Unravelling a Proof: If f is Continuous on [a,b] and f(a) < 0 < f(b)

[ak416]

Hi, I am trying to understand the following proof: If f is continuous on [a,b] and f(a) < 0 < f(b), then there is some number x in [a,b] such that f(x) = 0.

It starts with defining A to be {x: a <= x <= b and f is negative on [a,x]}. It uses the least upper bound property to determine that a least upper bound for A does exist and its between a and b. Call this least upper bound "u". Now suppose f(u) < 0. By a continuity theorem there is a d > 0 st f(x) < 0 for u-d < x < u+d. Now there is some x0 in A which satisfies u-d < x0 < u.
This is where i don't understand. Intuitively it makes sense, but how do you know that there's any x between u-d and u+d or u-d and u. All i know is that any x0 in A must be smaller or equal to u. I am trying to make as little assumptions as possible and it seems as if this statement assumes the intermediate value theorem, and that's basically what its trying to prove.

 

[StatusX]

So you know that, by construction, any x with a≤x<u has f(x)<0. You want to show that f(u)=0. This means eliminating the possibilities that is is either greater or less than 0. It looks like first you want to show it can't be less than 0 by assuming it is and then deriving a contradiction. The way to do this is to start with your (true) claim that, assuming f(u)<0, there exists a d>0 such that f(x)<0 for all u-d<x<u+d. This shows right away that u can't be the least upper bound of A, a contradiction. An analagous argument assuming f(u)>0 leads to the same conclusion.

 

[ak416]

Ya i know the the structure of the proof. Its just this specific statement that i don't understand: " there is some x0 in A which satisfies u-d < x0 < u. " Can you explain to me exactly why that's true.

 

[StatusX]

The proof doesn't require x to be in A, although it can be. All you need is to show that u isn't a least upper bound; that either it isn't an upper bound, or there is an upper bound which is less than it. All that is required is that there is some real x in (u-d,u), which is guaranteed since d is positive.

 

[ak416]

ok as a side question. Here's a theorem that's used to prove this: Suppose f is continuous at a, and f(a) > 0. Then there is a number d > 0 such that f(x) > 0 for all x satisfying [x-a] < d.

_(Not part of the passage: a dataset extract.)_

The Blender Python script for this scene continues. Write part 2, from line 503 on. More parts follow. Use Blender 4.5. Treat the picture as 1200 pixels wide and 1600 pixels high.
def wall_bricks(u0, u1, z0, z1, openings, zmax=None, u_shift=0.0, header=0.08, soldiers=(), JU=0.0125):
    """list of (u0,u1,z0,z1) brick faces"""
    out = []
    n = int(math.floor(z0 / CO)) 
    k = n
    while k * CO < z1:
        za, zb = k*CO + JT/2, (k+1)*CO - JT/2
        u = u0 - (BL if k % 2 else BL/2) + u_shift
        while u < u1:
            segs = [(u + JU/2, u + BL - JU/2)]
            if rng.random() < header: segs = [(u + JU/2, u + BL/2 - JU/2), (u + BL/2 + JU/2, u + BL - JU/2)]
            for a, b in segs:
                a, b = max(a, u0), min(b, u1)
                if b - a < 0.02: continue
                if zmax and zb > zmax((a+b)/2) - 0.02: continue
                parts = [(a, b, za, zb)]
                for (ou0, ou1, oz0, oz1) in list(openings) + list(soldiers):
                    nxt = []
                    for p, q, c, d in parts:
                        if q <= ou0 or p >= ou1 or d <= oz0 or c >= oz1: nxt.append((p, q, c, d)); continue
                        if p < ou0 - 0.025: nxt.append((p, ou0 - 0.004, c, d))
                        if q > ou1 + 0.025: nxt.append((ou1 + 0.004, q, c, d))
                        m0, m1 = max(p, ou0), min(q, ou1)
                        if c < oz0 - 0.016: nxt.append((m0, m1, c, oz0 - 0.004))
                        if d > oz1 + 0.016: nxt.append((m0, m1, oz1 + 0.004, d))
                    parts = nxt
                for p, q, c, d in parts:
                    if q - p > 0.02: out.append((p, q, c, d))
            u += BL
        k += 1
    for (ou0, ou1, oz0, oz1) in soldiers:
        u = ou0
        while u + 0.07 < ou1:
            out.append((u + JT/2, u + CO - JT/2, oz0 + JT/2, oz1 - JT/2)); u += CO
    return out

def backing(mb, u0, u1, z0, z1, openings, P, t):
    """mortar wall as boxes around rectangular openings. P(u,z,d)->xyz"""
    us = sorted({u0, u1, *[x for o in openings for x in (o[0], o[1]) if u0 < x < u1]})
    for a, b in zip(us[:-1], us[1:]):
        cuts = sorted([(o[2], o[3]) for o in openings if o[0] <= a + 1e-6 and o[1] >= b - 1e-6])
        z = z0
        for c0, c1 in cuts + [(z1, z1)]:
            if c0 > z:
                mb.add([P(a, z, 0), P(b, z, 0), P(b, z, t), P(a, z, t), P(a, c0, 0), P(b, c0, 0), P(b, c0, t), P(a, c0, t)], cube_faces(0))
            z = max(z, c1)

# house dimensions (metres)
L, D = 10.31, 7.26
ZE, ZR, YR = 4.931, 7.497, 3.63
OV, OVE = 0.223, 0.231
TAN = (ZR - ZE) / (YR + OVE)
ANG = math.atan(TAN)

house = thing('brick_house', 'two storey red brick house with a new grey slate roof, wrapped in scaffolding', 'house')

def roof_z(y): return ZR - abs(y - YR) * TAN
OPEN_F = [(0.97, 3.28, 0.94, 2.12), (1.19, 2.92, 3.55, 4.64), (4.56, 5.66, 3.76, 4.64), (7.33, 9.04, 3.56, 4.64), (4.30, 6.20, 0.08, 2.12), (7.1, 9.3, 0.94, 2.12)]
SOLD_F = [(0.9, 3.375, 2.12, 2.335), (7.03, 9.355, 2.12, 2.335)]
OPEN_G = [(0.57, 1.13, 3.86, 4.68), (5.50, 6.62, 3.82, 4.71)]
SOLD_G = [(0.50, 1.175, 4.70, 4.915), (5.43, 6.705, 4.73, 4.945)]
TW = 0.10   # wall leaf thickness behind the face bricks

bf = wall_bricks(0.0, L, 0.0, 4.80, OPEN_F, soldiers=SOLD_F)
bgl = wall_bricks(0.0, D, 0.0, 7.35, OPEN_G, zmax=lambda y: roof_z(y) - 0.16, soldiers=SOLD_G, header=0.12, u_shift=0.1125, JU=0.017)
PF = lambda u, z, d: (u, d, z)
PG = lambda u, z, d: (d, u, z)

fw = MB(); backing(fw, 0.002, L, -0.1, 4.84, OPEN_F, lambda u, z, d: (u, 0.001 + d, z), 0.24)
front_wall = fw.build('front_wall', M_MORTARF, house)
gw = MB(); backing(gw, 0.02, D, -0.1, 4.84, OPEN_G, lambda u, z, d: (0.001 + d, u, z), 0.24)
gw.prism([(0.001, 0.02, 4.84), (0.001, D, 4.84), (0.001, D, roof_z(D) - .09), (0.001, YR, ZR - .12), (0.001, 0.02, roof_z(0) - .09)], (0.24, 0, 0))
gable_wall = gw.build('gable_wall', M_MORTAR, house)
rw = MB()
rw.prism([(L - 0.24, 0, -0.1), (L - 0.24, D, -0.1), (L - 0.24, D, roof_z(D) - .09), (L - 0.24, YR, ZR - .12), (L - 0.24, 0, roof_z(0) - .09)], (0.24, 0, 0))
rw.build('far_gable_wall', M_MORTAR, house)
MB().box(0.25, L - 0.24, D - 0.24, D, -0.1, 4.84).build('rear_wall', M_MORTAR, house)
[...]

Now when reading this theorem, do i interpret "for all x" as for all x in the domain of f which can be arbitrary, or can i simply pick any x I can think of that satisfies the relation [x-a] < d. And in a sense, the nature of the domain is stated by the theorem.

Because if its the second case, then ya, i see why the Intermediate Value proof makes sense.

 

[StatusX]

The function is continuous on [a,b], which means [a,b] is part of its domain. So I don't see where the distinction between those two interpretations would come up in the proof. But, in general, d must be chosen so that f is defined at every point with |x-a|<d. If no such d can be chosen, the function isn't continuous at a.